Objective: Each line that follows should be printed again exactly as it stands.

------------------------------------------------------------------------

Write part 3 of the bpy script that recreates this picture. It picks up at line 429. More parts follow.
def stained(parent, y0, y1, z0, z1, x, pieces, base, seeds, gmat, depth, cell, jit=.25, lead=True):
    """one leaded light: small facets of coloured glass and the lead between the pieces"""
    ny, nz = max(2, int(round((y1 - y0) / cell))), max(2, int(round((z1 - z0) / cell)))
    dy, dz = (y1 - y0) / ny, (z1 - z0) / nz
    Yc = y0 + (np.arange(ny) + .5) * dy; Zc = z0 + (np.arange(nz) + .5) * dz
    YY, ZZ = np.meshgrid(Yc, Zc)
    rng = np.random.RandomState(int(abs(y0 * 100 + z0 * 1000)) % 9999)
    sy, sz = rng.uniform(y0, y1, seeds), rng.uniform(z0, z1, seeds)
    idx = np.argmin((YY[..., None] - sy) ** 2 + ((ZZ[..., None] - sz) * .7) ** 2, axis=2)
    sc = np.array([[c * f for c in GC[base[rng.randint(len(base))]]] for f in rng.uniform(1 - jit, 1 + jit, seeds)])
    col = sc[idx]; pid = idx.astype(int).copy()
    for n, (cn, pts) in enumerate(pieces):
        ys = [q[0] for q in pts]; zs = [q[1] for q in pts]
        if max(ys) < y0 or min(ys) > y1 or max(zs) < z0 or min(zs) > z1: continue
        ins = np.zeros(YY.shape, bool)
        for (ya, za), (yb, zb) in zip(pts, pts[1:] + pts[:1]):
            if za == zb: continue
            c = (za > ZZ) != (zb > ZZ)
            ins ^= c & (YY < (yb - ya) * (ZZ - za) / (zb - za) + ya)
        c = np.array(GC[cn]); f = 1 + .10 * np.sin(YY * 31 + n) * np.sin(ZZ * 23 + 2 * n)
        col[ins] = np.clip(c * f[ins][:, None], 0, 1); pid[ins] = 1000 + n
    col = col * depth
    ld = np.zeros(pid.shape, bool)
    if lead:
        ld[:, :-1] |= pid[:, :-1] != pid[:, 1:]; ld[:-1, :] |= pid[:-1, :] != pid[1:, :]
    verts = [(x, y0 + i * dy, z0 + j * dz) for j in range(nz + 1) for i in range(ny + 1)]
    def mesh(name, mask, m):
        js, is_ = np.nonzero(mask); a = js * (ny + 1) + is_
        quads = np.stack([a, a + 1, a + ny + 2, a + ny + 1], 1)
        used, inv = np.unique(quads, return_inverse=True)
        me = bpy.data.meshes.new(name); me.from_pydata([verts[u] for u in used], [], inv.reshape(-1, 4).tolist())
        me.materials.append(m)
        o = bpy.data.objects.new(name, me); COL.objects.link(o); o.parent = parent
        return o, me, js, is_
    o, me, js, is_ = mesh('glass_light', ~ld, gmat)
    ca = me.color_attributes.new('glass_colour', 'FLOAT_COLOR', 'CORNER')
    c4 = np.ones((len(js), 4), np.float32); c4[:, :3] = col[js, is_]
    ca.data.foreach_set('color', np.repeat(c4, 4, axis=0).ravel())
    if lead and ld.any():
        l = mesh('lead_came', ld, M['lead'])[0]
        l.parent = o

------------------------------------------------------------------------

The response:
Write part 3 of the bpy script that recreates this picture. It picks up at line 429. More parts follow.
def stained(parent, y0, y1, z0, z1, x, pieces, base, seeds, gmat, depth, cell, jit=.25, lead=True):
    """one leaded light: small facets of coloured glass and the lead between the pieces"""
    ny, nz = max(2, int(round((y1 - y0) / cell))), max(2, int(round((z1 - z0) / cell)))
    dy, dz = (y1 - y0) / ny, (z1 - z0) / nz
    Yc = y0 + (np.arange(ny) + .5) * dy; Zc = z0 + (np.arange(nz) + .5) * dz
    YY, ZZ = np.meshgrid(Yc, Zc)
    rng = np.random.RandomState(int(abs(y0 * 100 + z0 * 1000)) % 9999)
    sy, sz = rng.uniform(y0, y1, seeds), rng.uniform(z0, z1, seeds)
    idx = np.argmin((YY[..., None] - sy) ** 2 + ((ZZ[..., None] - sz) * .7) ** 2, axis=2)
    sc = np.array([[c * f for c in GC[base[rng.randint(len(base))]]] for f in rng.uniform(1 - jit, 1 + jit, seeds)])
    col = sc[idx]; pid = idx.astype(int).copy()
    for n, (cn, pts) in enumerate(pieces):
        ys = [q[0] for q in pts]; zs = [q[1] for q in pts]
        if max(ys) < y0 or min(ys) > y1 or max(zs) < z0 or min(zs) > z1: continue
        ins = np.zeros(YY.shape, bool)
        for (ya, za), (yb, zb) in zip(pts, pts[1:] + pts[:1]):
            if za == zb: continue
            c = (za > ZZ) != (zb > ZZ)
            ins ^= c & (YY < (yb - ya) * (ZZ - za) / (zb - za) + ya)
        c = np.array(GC[cn]); f = 1 + .10 * np.sin(YY * 31 + n) * np.sin(ZZ * 23 + 2 * n)
        col[ins] = np.clip(c * f[ins][:, None], 0, 1); pid[ins] = 1000 + n
    col = col * depth
    ld = np.zeros(pid.shape, bool)
    if lead:
        ld[:, :-1] |= pid[:, :-1] != pid[:, 1:]; ld[:-1, :] |= pid[:-1, :] != pid[1:, :]
    verts = [(x, y0 + i * dy, z0 + j * dz) for j in range(nz + 1) for i in range(ny + 1)]
    def mesh(name, mask, m):
        js, is_ = np.nonzero(mask); a = js * (ny + 1) + is_
        quads = np.stack([a, a + 1, a + ny + 2, a + ny + 1], 1)
        used, inv = np.unique(quads, return_inverse=True)
        me = bpy.data.meshes.new(name); me.from_pydata([verts[u] for u in used], [], inv.reshape(-1, 4).tolist())
        me.materials.append(m)
        o = bpy.data.objects.new(name, me); COL.objects.link(o); o.parent = parent
        return o, me, js, is_
    o, me, js, is_ = mesh('glass_light', ~ld, gmat)
    ca = me.color_attributes.new('glass_colour', 'FLOAT_COLOR', 'CORNER')
    c4 = np.ones((len(js), 4), np.float32); c4[:, :3] = col[js, is_]
    ca.data.foreach_set('color', np.repeat(c4, 4, axis=0).ravel())
    if lead and ld.any():
        l = mesh('lead_came', ld, M['lead'])[0]
        l.parent = o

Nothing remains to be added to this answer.